Мы не должны были так жить! - страница 74



И тут я не выдержал. Я вырвался вперед, не обращая внимание на окрик караульных, вскочил на эту самодельную трибуну, и обратился к своим. Я сказал – по-немецки – что мы, военнопленные, должны взять пример с русских, и, вернувшись домой, поднять у себя революцию, и что мы уже сейчас, как это сделали русские солдаты, должны перестать рабски повиноваться своим офицерам. Я перевел эту краткую речь на свой корявый русский язык, закончил по-русски возгласом: «Да здравствует мировая революция!», и по-немецки, и по-мадьярски, «Es lebe die Wiltrevolution!», «Eljen a vilag forradalom!» и под оглушительные крики, в большинстве восторженные, – но были, конечно, и негодующие, – всей многотысячной толпы, заполнившей площадь, спрыгнул с трибуны и втиснулся обратно в наши ряды.

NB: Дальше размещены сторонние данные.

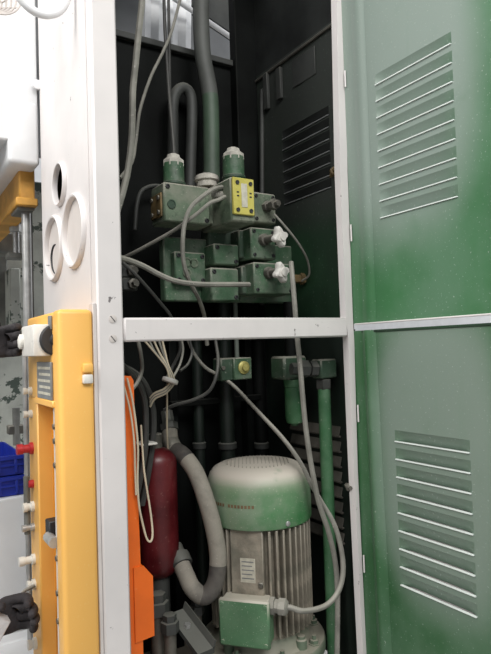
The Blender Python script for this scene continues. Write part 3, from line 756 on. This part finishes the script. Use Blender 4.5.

Возмездие не замедлило себя ждать. На следующий же день делегация пленных офицеров пришла из лагеря к прапорщику Рябцеву, начальнику лагеря, с просьбой наказать меня, изолировать за разлагающее политическое влияние. И в тот же день вечером, когда мы, как всегда, читали газету, появился этот начальник в сопровождении двух солдат и старшины и протиснувшись через тесный проход между нарами, подошел вплотную ко мне. «Встать!» – рявкнул прапорщик. Мы, конечно, все вскочили и стали навытяжку. «Давай сюда германскую газету! Откуда достал ее, шпион!» Я объяснил, что германской газеты у нас нет, что, вот, я просто читал «Русское слово», переводя на немецкий. Но прапорщик заревел: «Молчать!», с добавлением непечатной брани, и ударил меня своим большим кулаком – у него была волосатая медвежья рука, с большим перстнем, – я ее и сейчас вижу, – причем так сильно, что выбил мне сразу два передних зуба, шатких после цинги. Тут же два конвоира «нежно» подхватили меня и повели. При этом произошла маленькая задержка, даже в этих обстоятельствах – я плевался кровью – показавшаяся мне комичной. Когда мы уже вышли из лагеря, прапорщик почему-то спохватился, что одет я не по форме – без кепи и шинели – и мы всей процессией вернулись, я оделся, и мы снова пошли на окраину города, в пересыльную тюрьму.

Здесь меня уже ждали, без лишних церемоний записали в книгу и отвели в камеру-одиночку, в которой я без предъявления обвинений и без каких бы то ни было допросов пробыл целых полгода. Но как это ни странно, эта перемена, задуманная как кара, во многих отношениях улучшила мое положение. Конечно, я лишился общения с людьми, но и то не полностью. Были все же тюремные надзиратели – их было двое, они чередовались – и у меня с ними вскоре установились вполне сносные отношения. Они были уже пожилые. Один из них в первое время был груб и зол, но я сумел сагитировать его, и он стал, как и второй, подолгу мирно беседовать со мной о войне и жизни вообще, охотно рассказывать ужасы о заключенных, убийцах и ворах, а также о политических. Да и баня была, и на прогулку выводили изредка в тюремный двор, и питание лучше, чем в лагере.

Конечно, одиночка была с непривычки тягостна, порой находило отчаянье. Но я находил способ отгонять мрачные мысли. В камере была полукруглая, черная, высокая до потолка, жестяная печка, а со стен камеры легко было сколупнуть кусок белой штукатурки. Вот я и придумывал себе математические задачки, а при экономнейшем пользовании этой «доской» и этим «мелом», затем пытался решить их. Мои старания наблюдали через «волчок» мои сторожа, удивлялись, а я объяснил им, что я учитель, и вот упражняюсь, чтобы не забыть свою профессию, и они успокоились. Но ведь здесь были даже передачи, целых три за эти шесть месяцев. Товарищи из лагеря послали мне белье – по меткам на нем я понял, что оно было из посылки шведского Красного креста – непременно завернутое в свежий номер «Русского слова». Оттуда я всякий раз узнавал о все более бурных событиях в стране.